Reproduce, please, only the lines from the first line below to the line containing "col=sc.collection", inclusive.

----

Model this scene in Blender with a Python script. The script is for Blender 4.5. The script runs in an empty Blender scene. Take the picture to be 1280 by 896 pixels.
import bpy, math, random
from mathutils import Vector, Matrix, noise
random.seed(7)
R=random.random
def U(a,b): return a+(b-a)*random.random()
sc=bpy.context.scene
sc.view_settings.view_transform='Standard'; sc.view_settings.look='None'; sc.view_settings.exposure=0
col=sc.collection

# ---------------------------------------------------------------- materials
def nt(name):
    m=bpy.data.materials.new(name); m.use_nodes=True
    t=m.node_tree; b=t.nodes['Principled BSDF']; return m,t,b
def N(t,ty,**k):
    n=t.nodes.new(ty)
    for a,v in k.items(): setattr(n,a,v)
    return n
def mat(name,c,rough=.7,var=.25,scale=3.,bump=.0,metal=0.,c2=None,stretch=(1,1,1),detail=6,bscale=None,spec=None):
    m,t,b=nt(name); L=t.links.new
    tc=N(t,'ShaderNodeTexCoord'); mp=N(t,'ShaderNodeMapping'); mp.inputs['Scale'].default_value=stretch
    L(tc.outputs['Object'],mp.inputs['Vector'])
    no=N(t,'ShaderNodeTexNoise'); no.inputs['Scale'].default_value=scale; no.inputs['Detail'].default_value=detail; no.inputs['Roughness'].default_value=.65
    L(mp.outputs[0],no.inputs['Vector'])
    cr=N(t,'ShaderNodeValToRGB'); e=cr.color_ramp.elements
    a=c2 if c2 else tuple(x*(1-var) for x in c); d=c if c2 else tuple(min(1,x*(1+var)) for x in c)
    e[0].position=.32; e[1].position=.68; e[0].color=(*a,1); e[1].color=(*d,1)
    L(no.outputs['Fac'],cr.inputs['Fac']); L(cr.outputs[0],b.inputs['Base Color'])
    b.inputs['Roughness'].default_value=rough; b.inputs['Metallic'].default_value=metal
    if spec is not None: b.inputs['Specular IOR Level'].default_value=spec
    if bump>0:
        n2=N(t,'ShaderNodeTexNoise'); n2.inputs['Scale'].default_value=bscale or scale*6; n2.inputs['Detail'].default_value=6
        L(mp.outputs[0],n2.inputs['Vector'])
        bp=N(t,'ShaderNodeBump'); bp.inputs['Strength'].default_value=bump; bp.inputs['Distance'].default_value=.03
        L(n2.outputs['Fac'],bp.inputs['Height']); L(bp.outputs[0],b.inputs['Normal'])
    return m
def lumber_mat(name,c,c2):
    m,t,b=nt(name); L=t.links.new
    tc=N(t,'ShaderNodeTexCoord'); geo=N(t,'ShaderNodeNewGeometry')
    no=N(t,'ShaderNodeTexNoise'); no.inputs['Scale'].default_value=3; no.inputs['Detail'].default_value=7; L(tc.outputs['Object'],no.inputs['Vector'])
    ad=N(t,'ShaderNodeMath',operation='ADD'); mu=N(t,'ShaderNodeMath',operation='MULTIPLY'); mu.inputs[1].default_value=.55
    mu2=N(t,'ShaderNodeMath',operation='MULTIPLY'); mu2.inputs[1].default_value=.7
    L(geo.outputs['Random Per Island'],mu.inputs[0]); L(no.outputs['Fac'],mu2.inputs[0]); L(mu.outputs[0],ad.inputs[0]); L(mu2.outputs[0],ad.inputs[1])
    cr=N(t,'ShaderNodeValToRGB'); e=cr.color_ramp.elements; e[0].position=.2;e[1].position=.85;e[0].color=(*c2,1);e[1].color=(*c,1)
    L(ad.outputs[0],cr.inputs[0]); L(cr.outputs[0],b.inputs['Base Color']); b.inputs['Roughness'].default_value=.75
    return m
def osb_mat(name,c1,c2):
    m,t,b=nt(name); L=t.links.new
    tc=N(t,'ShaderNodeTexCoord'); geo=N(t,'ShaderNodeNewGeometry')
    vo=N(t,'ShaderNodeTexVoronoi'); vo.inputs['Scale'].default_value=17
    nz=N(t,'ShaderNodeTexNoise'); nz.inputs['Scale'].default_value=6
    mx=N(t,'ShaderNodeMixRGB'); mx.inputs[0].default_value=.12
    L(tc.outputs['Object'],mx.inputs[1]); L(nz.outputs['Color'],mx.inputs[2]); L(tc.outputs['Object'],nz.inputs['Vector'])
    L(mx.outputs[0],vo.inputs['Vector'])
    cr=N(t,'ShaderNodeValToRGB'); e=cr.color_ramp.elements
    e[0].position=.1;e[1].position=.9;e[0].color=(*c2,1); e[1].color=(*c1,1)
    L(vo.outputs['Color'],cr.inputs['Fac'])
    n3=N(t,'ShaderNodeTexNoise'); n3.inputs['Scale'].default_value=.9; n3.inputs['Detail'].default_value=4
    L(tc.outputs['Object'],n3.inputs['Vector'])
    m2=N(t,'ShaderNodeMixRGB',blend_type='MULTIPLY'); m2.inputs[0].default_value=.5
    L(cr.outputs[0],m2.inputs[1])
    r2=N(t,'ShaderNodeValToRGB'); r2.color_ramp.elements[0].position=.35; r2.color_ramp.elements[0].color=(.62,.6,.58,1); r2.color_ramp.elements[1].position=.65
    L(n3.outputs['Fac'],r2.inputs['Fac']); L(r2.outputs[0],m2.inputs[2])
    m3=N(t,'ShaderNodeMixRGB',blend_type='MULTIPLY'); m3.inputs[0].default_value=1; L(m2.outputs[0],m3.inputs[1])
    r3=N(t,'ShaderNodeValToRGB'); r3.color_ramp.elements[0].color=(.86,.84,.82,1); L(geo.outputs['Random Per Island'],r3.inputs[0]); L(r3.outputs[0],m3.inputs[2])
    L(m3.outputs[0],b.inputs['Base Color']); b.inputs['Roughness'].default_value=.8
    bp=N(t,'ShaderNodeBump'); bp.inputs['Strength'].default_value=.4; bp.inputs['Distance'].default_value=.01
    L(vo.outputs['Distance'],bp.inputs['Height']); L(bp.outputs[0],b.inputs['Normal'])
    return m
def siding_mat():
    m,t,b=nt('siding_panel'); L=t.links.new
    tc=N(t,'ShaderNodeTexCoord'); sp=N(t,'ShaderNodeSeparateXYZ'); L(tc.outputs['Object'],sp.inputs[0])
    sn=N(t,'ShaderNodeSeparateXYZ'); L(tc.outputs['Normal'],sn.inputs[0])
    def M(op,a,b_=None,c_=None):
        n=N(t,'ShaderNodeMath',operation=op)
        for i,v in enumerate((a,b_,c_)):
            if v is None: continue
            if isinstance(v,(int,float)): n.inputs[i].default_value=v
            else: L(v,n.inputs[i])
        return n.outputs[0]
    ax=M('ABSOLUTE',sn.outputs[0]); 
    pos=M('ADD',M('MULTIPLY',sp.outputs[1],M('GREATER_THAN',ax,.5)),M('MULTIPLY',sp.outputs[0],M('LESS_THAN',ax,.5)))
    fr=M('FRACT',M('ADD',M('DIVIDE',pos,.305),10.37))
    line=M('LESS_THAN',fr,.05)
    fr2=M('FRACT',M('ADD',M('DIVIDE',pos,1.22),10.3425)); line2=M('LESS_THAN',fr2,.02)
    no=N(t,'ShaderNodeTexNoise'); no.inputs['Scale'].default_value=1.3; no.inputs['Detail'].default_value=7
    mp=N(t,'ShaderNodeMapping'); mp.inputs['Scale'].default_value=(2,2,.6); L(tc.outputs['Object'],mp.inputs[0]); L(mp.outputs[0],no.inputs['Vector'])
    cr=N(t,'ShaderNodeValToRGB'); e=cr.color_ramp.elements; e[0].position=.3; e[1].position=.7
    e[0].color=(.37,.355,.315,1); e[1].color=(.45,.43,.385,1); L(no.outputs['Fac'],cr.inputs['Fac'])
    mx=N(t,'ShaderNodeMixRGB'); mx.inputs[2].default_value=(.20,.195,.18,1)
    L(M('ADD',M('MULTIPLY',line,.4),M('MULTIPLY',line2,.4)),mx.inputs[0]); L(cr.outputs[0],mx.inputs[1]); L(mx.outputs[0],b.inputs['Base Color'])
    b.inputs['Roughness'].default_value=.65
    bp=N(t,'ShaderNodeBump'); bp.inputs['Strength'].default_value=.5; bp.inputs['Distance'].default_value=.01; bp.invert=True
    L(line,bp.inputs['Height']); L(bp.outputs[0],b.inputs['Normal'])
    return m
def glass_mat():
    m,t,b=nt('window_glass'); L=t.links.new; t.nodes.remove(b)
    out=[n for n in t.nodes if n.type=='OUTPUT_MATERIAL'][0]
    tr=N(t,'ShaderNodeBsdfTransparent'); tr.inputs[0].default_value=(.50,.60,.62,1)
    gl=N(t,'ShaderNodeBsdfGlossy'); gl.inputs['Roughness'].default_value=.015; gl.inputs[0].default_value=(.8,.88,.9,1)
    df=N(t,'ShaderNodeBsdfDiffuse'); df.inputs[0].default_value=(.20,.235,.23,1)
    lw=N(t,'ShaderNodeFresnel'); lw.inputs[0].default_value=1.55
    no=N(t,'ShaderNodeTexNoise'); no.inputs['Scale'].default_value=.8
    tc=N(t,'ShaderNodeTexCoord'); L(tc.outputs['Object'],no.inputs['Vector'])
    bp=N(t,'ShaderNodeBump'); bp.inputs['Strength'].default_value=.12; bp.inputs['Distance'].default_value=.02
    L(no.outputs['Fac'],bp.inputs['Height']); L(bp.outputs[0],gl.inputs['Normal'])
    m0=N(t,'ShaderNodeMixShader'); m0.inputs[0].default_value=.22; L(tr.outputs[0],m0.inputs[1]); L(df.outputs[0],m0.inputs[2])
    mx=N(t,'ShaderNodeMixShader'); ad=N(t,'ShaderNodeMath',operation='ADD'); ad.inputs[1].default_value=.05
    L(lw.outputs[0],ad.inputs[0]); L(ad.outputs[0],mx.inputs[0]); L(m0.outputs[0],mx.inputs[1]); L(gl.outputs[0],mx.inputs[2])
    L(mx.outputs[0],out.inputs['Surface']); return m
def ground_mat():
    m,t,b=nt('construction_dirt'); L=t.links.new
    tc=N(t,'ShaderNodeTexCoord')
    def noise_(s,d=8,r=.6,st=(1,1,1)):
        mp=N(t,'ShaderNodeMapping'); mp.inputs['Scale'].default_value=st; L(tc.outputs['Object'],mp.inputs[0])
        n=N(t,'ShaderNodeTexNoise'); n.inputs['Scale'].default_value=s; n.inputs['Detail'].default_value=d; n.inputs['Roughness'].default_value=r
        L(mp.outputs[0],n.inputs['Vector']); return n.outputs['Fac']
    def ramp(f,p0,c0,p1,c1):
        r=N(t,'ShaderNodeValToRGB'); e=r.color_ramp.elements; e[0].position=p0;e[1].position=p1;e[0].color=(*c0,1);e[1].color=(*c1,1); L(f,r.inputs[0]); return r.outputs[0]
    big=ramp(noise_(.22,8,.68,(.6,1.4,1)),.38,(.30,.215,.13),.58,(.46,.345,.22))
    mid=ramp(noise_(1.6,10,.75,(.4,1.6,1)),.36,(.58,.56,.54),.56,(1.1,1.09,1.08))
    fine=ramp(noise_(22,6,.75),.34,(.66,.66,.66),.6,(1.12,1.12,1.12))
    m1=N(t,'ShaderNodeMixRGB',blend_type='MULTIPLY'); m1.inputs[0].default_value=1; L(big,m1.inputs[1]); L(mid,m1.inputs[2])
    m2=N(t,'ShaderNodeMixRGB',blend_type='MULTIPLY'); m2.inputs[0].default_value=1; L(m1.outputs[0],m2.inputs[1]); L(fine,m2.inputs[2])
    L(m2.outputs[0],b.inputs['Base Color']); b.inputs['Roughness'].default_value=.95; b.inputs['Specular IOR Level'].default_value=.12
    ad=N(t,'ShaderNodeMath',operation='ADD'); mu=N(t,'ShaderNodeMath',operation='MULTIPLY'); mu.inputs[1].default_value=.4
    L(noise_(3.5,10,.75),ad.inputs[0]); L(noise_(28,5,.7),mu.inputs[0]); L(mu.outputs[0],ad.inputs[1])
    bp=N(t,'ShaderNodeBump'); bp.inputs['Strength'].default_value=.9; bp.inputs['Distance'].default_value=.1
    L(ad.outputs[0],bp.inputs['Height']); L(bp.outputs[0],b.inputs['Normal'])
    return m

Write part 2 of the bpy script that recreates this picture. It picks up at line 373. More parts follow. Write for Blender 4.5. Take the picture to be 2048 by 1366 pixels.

----

◆ **Correct output**
Model this scene in Blender with a Python script. The script is for Blender 4.5. The script runs in an empty Blender scene. Take the picture to be 1280 by 896 pixels.
import bpy, math, random
from mathutils import Vector, Matrix, noise
random.seed(7)
R=random.random
def U(a,b): return a+(b-a)*random.random()
sc=bpy.context.scene
sc.view_settings.view_transform='Standard'; sc.view_settings.look='None'; sc.view_settings.exposure=0
col=sc.collection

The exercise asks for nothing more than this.